■ Material
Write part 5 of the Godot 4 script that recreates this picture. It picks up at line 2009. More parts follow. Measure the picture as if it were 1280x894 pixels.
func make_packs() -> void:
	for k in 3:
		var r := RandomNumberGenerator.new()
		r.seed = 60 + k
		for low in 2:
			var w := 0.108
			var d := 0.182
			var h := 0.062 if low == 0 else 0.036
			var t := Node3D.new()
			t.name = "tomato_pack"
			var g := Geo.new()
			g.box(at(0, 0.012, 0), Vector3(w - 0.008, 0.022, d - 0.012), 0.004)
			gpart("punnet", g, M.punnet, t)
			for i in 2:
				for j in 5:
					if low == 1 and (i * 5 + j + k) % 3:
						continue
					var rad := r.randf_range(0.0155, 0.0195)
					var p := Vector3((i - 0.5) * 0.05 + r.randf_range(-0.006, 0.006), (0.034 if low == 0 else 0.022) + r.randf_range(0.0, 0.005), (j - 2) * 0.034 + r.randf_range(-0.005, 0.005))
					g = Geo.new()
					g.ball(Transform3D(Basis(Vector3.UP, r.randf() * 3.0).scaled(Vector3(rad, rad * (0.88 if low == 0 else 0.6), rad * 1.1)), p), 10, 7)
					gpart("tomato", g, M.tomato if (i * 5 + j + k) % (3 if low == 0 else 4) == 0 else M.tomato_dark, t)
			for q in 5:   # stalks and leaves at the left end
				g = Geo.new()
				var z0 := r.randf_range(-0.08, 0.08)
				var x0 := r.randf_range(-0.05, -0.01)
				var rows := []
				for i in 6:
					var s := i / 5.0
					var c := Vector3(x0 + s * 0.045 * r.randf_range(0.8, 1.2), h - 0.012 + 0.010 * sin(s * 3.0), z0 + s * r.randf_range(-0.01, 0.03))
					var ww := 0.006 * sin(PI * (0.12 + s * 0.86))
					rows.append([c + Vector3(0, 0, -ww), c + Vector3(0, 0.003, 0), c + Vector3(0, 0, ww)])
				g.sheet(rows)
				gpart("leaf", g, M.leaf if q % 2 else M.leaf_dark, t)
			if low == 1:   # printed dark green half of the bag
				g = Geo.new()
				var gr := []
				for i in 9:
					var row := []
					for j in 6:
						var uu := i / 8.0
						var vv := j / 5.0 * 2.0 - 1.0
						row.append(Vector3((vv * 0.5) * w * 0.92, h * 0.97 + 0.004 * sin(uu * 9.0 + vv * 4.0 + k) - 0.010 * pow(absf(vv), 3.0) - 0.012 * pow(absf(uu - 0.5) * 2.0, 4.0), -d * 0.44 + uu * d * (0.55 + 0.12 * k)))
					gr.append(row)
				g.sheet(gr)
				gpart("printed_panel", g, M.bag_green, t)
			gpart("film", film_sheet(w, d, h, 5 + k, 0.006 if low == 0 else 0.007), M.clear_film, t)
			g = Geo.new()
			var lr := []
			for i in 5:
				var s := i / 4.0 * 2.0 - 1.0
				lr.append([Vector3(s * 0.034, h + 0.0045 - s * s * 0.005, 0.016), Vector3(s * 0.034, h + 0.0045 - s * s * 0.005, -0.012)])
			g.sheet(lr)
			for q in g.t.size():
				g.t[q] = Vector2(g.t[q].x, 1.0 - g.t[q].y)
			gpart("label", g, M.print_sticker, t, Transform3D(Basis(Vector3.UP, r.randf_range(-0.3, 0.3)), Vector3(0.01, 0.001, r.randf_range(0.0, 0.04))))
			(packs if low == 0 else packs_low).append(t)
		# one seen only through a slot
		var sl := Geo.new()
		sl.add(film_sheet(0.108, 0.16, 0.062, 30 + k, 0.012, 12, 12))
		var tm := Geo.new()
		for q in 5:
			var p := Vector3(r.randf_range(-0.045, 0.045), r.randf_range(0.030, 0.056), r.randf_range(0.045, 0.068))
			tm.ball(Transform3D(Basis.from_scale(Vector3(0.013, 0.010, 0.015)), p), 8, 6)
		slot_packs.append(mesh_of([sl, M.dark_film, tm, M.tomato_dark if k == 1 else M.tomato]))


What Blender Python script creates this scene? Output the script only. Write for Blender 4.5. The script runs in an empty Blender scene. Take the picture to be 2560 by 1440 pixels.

■ Set task
Your task is to repeat the data exactly; please include every line.

■ Result below
Write part 5 of the Godot 4 script that recreates this picture. It picks up at line 2009. More parts follow. Measure the picture as if it were 1280x894 pixels.
func make_packs() -> void:
	for k in 3:
		var r := RandomNumberGenerator.new()
		r.seed = 60 + k
		for low in 2:
			var w := 0.108
			var d := 0.182
			var h := 0.062 if low == 0 else 0.036
			var t := Node3D.new()
			t.name = "tomato_pack"
			var g := Geo.new()
			g.box(at(0, 0.012, 0), Vector3(w - 0.008, 0.022, d - 0.012), 0.004)
			gpart("punnet", g, M.punnet, t)
			for i in 2:
				for j in 5:
					if low == 1 and (i * 5 + j + k) % 3:
						continue
					var rad := r.randf_range(0.0155, 0.0195)
					var p := Vector3((i - 0.5) * 0.05 + r.randf_range(-0.006, 0.006), (0.034 if low == 0 else 0.022) + r.randf_range(0.0, 0.005), (j - 2) * 0.034 + r.randf_range(-0.005, 0.005))
					g = Geo.new()
					g.ball(Transform3D(Basis(Vector3.UP, r.randf() * 3.0).scaled(Vector3(rad, rad * (0.88 if low == 0 else 0.6), rad * 1.1)), p), 10, 7)
					gpart("tomato", g, M.tomato if (i * 5 + j + k) % (3 if low == 0 else 4) == 0 else M.tomato_dark, t)
			for q in 5:   # stalks and leaves at the left end
				g = Geo.new()
				var z0 := r.randf_range(-0.08, 0.08)
				var x0 := r.randf_range(-0.05, -0.01)
				var rows := []
				for i in 6:
					var s := i / 5.0
					var c := Vector3(x0 + s * 0.045 * r.randf_range(0.8, 1.2), h - 0.012 + 0.010 * sin(s * 3.0), z0 + s * r.randf_range(-0.01, 0.03))
					var ww := 0.006 * sin(PI * (0.12 + s * 0.86))
					rows.append([c + Vector3(0, 0, -ww), c + Vector3(0, 0.003, 0), c + Vector3(0, 0, ww)])
				g.sheet(rows)
				gpart("leaf", g, M.leaf if q % 2 else M.leaf_dark, t)
			if low == 1:   # printed dark green half of the bag
				g = Geo.new()
				var gr := []
				for i in 9:
					var row := []
					for j in 6:
						var uu := i / 8.0
						var vv := j / 5.0 * 2.0 - 1.0
						row.append(Vector3((vv * 0.5) * w * 0.92, h * 0.97 + 0.004 * sin(uu * 9.0 + vv * 4.0 + k) - 0.010 * pow(absf(vv), 3.0) - 0.012 * pow(absf(uu - 0.5) * 2.0, 4.0), -d * 0.44 + uu * d * (0.55 + 0.12 * k)))
					gr.append(row)
				g.sheet(gr)
				gpart("printed_panel", g, M.bag_green, t)
			gpart("film", film_sheet(w, d, h, 5 + k, 0.006 if low == 0 else 0.007), M.clear_film, t)
			g = Geo.new()
			var lr := []
			for i in 5:
				var s := i / 4.0 * 2.0 - 1.0
				lr.append([Vector3(s * 0.034, h + 0.0045 - s * s * 0.005, 0.016), Vector3(s * 0.034, h + 0.0045 - s * s * 0.005, -0.012)])
			g.sheet(lr)
			for q in g.t.size():
				g.t[q] = Vector2(g.t[q].x, 1.0 - g.t[q].y)
			gpart("label", g, M.print_sticker, t, Transform3D(Basis(Vector3.UP, r.randf_range(-0.3, 0.3)), Vector3(0.01, 0.001, r.randf_range(0.0, 0.04))))
			(packs if low == 0 else packs_low).append(t)
		# one seen only through a slot
		var sl := Geo.new()
		sl.add(film_sheet(0.108, 0.16, 0.062, 30 + k, 0.012, 12, 12))
		var tm := Geo.new()
		for q in 5:
			var p := Vector3(r.randf_range(-0.045, 0.045), r.randf_range(0.030, 0.056), r.randf_range(0.045, 0.068))
			tm.ball(Transform3D(Basis.from_scale(Vector3(0.013, 0.010, 0.015)), p), 8, 6)
		slot_packs.append(mesh_of([sl, M.dark_film, tm, M.tomato_dark if k == 1 else M.tomato]))


What Blender Python script creates this scene? Output the script only. Write for Blender 4.5. The script runs in an empty Blender scene. Take the picture to be 2560 by 1440 pixels.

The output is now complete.